Without the pictures, write out all the lines below exactly as they appear.

------------------------------------------------------------

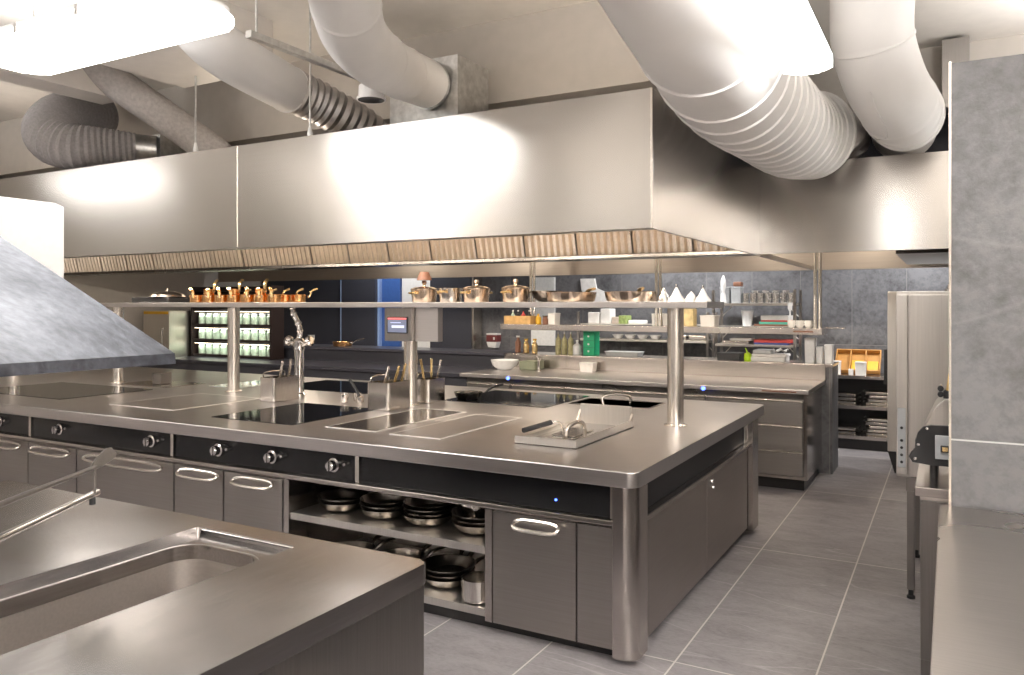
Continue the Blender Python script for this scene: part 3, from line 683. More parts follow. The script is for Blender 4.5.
# ================================================================== SINK TABLE (foreground)
stt = MB().prism(rrect(-3.45, -1.30, -0.40, 1.85, 0.035, (0, 1, 1, 0)), 2, 0.838, 0.90, 0.006).build('sink_worktop', M_SINKTOP)
cut(stt, [MB().prism(rrect(-2.17, -1.735, -0.25, 1.762, 0.012, k=3), 2, 0.880, 1.0), MB().prism(rrect(-2.105, -1.765, -0.20, 1.675, 0.085, k=8), 2, 0.7, 1.0)])
stt.name = 'sink_table'
tag(stt, 'brushed steel sink table with a long rounded basin in the foreground', 'sink table')
OFF[stt.name] = Vector()
b = MB()
rings = []
for dz, ins in ((0.0, 0.0), (-0.012, 0.006), (-0.36, 0.014), (-0.395, 0.03), (-0.41, 0.07)):
    rings.append([b.bm.verts.new((x, y, 0.881 + dz)) for x, y in rrect(-2.115 + ins, -1.755 - ins, -0.21 + ins, 1.685 - ins, max(0.02, 0.092 - ins * 0.3), k=8)])
for A, B in zip(rings, rings[1:]):
    for i in range(len(A)): b.bm.faces.new([A[i], A[(i + 1) % len(A)], B[(i + 1) % len(A)], B[i]])
b.bm.faces.new(rings[-1])
b.build('basin', steel('basin_steel', (0.62, 0.58, 0.55), 0.42, (2, 30, 30), 0.05, bump=0.0), stt)
MB().box(-1.340, -1.311, -0.36, 1.835, 0.10, 0.838, 0.002).build('end_panel', M_STANDST, stt)
MB().box(-3.43, -1.341, 1.81, 1.835, 0.10, 0.838, 0.002).build('back_panel', M_STANDST, stt)
for x, y in ((-1.40, -0.3), (-1.40, 1.72), (-3.38, 1.72), (-3.38, -0.3)):
    MB().cyl((x, y, 0.0), (x, y, 0.10), 0.022, n=14).build('foot', M_CHROME, stt)
# tap at the left of the table
tl = thing('sink_tap', 'tap with a long dark flat-ended lever and slim chrome spout over the sink table', 'tap', (-1.95, 0.90, 0.9))
MB().lathe([(0.035, 0), (0.035, 0.01), (0.022, 0.02), (0.022, 0.245), (0, 0.25)], (-1.70, 0.52, 0.90), 20).build('tap_body', M_CHROME, tl)
MB().tube(smooth_path([(-1.70, 0.52, 1.075), (-2.01, 1.06, 1.07), (-2.28, 1.48, 1.06)], 8), 0.0105, 14).build('spout', M_CHROME, tl)
MB().lathe([(0.009, 0), (0.009, 0.022), (0.007, 0.022)], (-2.265, 1.455, 1.03), 12).build('spout_nozzle', M_BLACK, tl)
lv = smooth_path([(-1.70, 0.52, 1.15), (-2.01, 1.06, 1.15), (-2.23, 1.45, 1.15)], 8)
MB().tube(lv, [0.0085 - 0.0001 * i for i in range(len(lv))], 12).build('lever', M_STANDST, tl)
MB().prism([(0.0, 0.006), (0.05, 0.017), (0.11, 0.020), (0.13, 0.012), (0.13, -0.012), (0.11, -0.020), (0.05, -0.017), (0.0, -0.006)], 2, -0.005, 0.005, 0.002).xf(Matrix.Translation((-2.215, 1.42, 1.15)) @ Matrix.Rotation(math.atan2(0.39, -0.22), 4, 'Z') @ Matrix.Rotation(-0.22, 4, 'Y') @ Matrix.Rotation(0.9, 4, 'X')).build('lever_tip', M_STANDST, tl)
MB().cyl((-2.215, 1.43, 1.07), (-2.215, 1.43, 1.148), 0.004, n=8).build('link_rod', M_STANDST, tl)

# ================================================================== CANOPY with white riser at the left edge
cn_ = thing('slanted_canopy_hood', 'slanted grey steel canopy with a white riser box, jutting in at the left edge', 'canopy', (-3.0, 1.1, 1.45))
MB().prism([(-2.20, 1.442), (-2.205, 1.476), (-3.31, 1.935), (-3.75, 1.935), (-3.75, 1.90), (-3.35, 1.90), (-2.26, 1.46)], 1, 0.35, 1.70, 0.004).build('sloped_skirt', M_CANOPY, cn_)
MB().prism([(1.71, 1.50), (2.20, 1.50), (2.20, 2.095), (2.16, 2.108), (1.71, 2.112)], 0, -4.40, -3.64, 0.006).build('riser_box', M_PLASTIC, cn_, 'white riser box')
for y in (0.6, 1.5):
    MB().cyl((-3.6, y, 1.93), (-3.6, y, ZC), 0.008, n=8).build('hanger_rod', M_GALV, cn_)

# ================================================================== EXTRACTION HOOD
HZ0, HZ1 = 2.0, 2.67
HY0, HY1 = 3.59, 8.76
HXL, HXR = -10.3, -1.24
ho = thing('extraction_hood', 'huge L-shaped brushed steel extraction hood hanging over the island', 'extraction hood', (-5, 5, 2.0))
def lip(mb_args, name='lip'): pass
for x0, x1 in ((HXL, -7.5), (-7.5, -4.055), (-4.05, HXR)):
    MB().box(x0, x1 - 0.004, HY0, HY0 + 0.02, HZ0, HZ1, 0.002).build('front_skirt', M_HOOD, ho)
MB().box(-4.058, -4.048, HY0 - 0.004, HY0 + 0.004, HZ0 + 0.01, HZ1, 0.001).build('seam_strip', M_HANDLE, ho)
MB().box(HXR - 0.006, HXR + 0.003, HY0 - 0.003, HY0 + 0.006, HZ0, HZ1, 0.001).build('corner_strip', M_HANDLE, ho)
MB().box(HXL, HXR - 0.02, HY0 + 0.021, HY0 + 0.09, HZ0, HZ0 + 0.03, 0.003).build('front_gutter', M_STANDST, ho)
MB().box(HXR - 0.02, HXR, HY0 + 0.021, 6.03, HZ0, HZ1, 0.002).build('side_skirt', M_HOODX, ho)
MB().box(HXR - 0.02, 1.6, 6.031, 6.05, HZ0 + 0.012, HZ1, 0.002).build('wing_skirt', M_HOOD, ho)
MB().box(HXL, 1.6, HY1 - 0.02, HY1, HZ0, HZ1, 0.002).build('back_skirt', M_SKIRT, ho)
MB().box(HXL, HXR - 0.021, HY0 + 0.022, HY1 - 0.021, 2.62, 2.65).build('roof_panel', M_SKIRT, ho)
MB().box(HXR - 0.02, 1.6, 6.052, HY1 - 0.021, 2.62, 2.65).build('wing_roof_panel', M_SKIRT, ho)
MB().box(HXR - 0.03, HXR, 6.06, HY1 - 0.022, HZ0, HZ0 + 0.035, 0.003).build('cross_gutter', M_SKIRT, ho)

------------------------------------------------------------

_Final result_
Continue the Blender Python script for this scene: part 3, from line 683. More parts follow. The script is for Blender 4.5.
# ================================================================== SINK TABLE (foreground)
stt = MB().prism(rrect(-3.45, -1.30, -0.40, 1.85, 0.035, (0, 1, 1, 0)), 2, 0.838, 0.90, 0.006).build('sink_worktop', M_SINKTOP)
cut(stt, [MB().prism(rrect(-2.17, -1.735, -0.25, 1.762, 0.012, k=3), 2, 0.880, 1.0), MB().prism(rrect(-2.105, -1.765, -0.20, 1.675, 0.085, k=8), 2, 0.7, 1.0)])
stt.name = 'sink_table'
tag(stt, 'brushed steel sink table with a long rounded basin in the foreground', 'sink table')
OFF[stt.name] = Vector()
b = MB()
rings = []
for dz, ins in ((0.0, 0.0), (-0.012, 0.006), (-0.36, 0.014), (-0.395, 0.03), (-0.41, 0.07)):
    rings.append([b.bm.verts.new((x, y, 0.881 + dz)) for x, y in rrect(-2.115 + ins, -1.755 - ins, -0.21 + ins, 1.685 - ins, max(0.02, 0.092 - ins * 0.3), k=8)])
for A, B in zip(rings, rings[1:]):
    for i in range(len(A)): b.bm.faces.new([A[i], A[(i + 1) % len(A)], B[(i + 1) % len(A)], B[i]])
b.bm.faces.new(rings[-1])
b.build('basin', steel('basin_steel', (0.62, 0.58, 0.55), 0.42, (2, 30, 30), 0.05, bump=0.0), stt)
MB().box(-1.340, -1.311, -0.36, 1.835, 0.10, 0.838, 0.002).build('end_panel', M_STANDST, stt)
MB().box(-3.43, -1.341, 1.81, 1.835, 0.10, 0.838, 0.002).build('back_panel', M_STANDST, stt)
for x, y in ((-1.40, -0.3), (-1.40, 1.72), (-3.38, 1.72), (-3.38, -0.3)):
    MB().cyl((x, y, 0.0), (x, y, 0.10), 0.022, n=14).build('foot', M_CHROME, stt)
# tap at the left of the table
tl = thing('sink_tap', 'tap with a long dark flat-ended lever and slim chrome spout over the sink table', 'tap', (-1.95, 0.90, 0.9))
MB().lathe([(0.035, 0), (0.035, 0.01), (0.022, 0.02), (0.022, 0.245), (0, 0.25)], (-1.70, 0.52, 0.90), 20).build('tap_body', M_CHROME, tl)
MB().tube(smooth_path([(-1.70, 0.52, 1.075), (-2.01, 1.06, 1.07), (-2.28, 1.48, 1.06)], 8), 0.0105, 14).build('spout', M_CHROME, tl)
MB().lathe([(0.009, 0), (0.009, 0.022), (0.007, 0.022)], (-2.265, 1.455, 1.03), 12).build('spout_nozzle', M_BLACK, tl)
lv = smooth_path([(-1.70, 0.52, 1.15), (-2.01, 1.06, 1.15), (-2.23, 1.45, 1.15)], 8)
MB().tube(lv, [0.0085 - 0.0001 * i for i in range(len(lv))], 12).build('lever', M_STANDST, tl)
MB().prism([(0.0, 0.006), (0.05, 0.017), (0.11, 0.020), (0.13, 0.012), (0.13, -0.012), (0.11, -0.020), (0.05, -0.017), (0.0, -0.006)], 2, -0.005, 0.005, 0.002).xf(Matrix.Translation((-2.215, 1.42, 1.15)) @ Matrix.Rotation(math.atan2(0.39, -0.22), 4, 'Z') @ Matrix.Rotation(-0.22, 4, 'Y') @ Matrix.Rotation(0.9, 4, 'X')).build('lever_tip', M_STANDST, tl)
MB().cyl((-2.215, 1.43, 1.07), (-2.215, 1.43, 1.148), 0.004, n=8).build('link_rod', M_STANDST, tl)

# ================================================================== CANOPY with white riser at the left edge
cn_ = thing('slanted_canopy_hood', 'slanted grey steel canopy with a white riser box, jutting in at the left edge', 'canopy', (-3.0, 1.1, 1.45))
MB().prism([(-2.20, 1.442), (-2.205, 1.476), (-3.31, 1.935), (-3.75, 1.935), (-3.75, 1.90), (-3.35, 1.90), (-2.26, 1.46)], 1, 0.35, 1.70, 0.004).build('sloped_skirt', M_CANOPY, cn_)
MB().prism([(1.71, 1.50), (2.20, 1.50), (2.20, 2.095), (2.16, 2.108), (1.71, 2.112)], 0, -4.40, -3.64, 0.006).build('riser_box', M_PLASTIC, cn_, 'white riser box')
for y in (0.6, 1.5):
    MB().cyl((-3.6, y, 1.93), (-3.6, y, ZC), 0.008, n=8).build('hanger_rod', M_GALV, cn_)

# ================================================================== EXTRACTION HOOD
HZ0, HZ1 = 2.0, 2.67
HY0, HY1 = 3.59, 8.76
HXL, HXR = -10.3, -1.24
ho = thing('extraction_hood', 'huge L-shaped brushed steel extraction hood hanging over the island', 'extraction hood', (-5, 5, 2.0))
def lip(mb_args, name='lip'): pass
for x0, x1 in ((HXL, -7.5), (-7.5, -4.055), (-4.05, HXR)):
    MB().box(x0, x1 - 0.004, HY0, HY0 + 0.02, HZ0, HZ1, 0.002).build('front_skirt', M_HOOD, ho)
MB().box(-4.058, -4.048, HY0 - 0.004, HY0 + 0.004, HZ0 + 0.01, HZ1, 0.001).build('seam_strip', M_HANDLE, ho)
MB().box(HXR - 0.006, HXR + 0.003, HY0 - 0.003, HY0 + 0.006, HZ0, HZ1, 0.001).build('corner_strip', M_HANDLE, ho)
MB().box(HXL, HXR - 0.02, HY0 + 0.021, HY0 + 0.09, HZ0, HZ0 + 0.03, 0.003).build('front_gutter', M_STANDST, ho)
MB().box(HXR - 0.02, HXR, HY0 + 0.021, 6.03, HZ0, HZ1, 0.002).build('side_skirt', M_HOODX, ho)
MB().box(HXR - 0.02, 1.6, 6.031, 6.05, HZ0 + 0.012, HZ1, 0.002).build('wing_skirt', M_HOOD, ho)
MB().box(HXL, 1.6, HY1 - 0.02, HY1, HZ0, HZ1, 0.002).build('back_skirt', M_SKIRT, ho)
MB().box(HXL, HXR - 0.021, HY0 + 0.022, HY1 - 0.021, 2.62, 2.65).build('roof_panel', M_SKIRT, ho)
MB().box(HXR - 0.02, 1.6, 6.052, HY1 - 0.021, 2.62, 2.65).build('wing_roof_panel', M_SKIRT, ho)
MB().box(HXR - 0.03, HXR, 6.06, HY1 - 0.022, HZ0, HZ0 + 0.035, 0.003).build('cross_gutter', M_SKIRT, ho)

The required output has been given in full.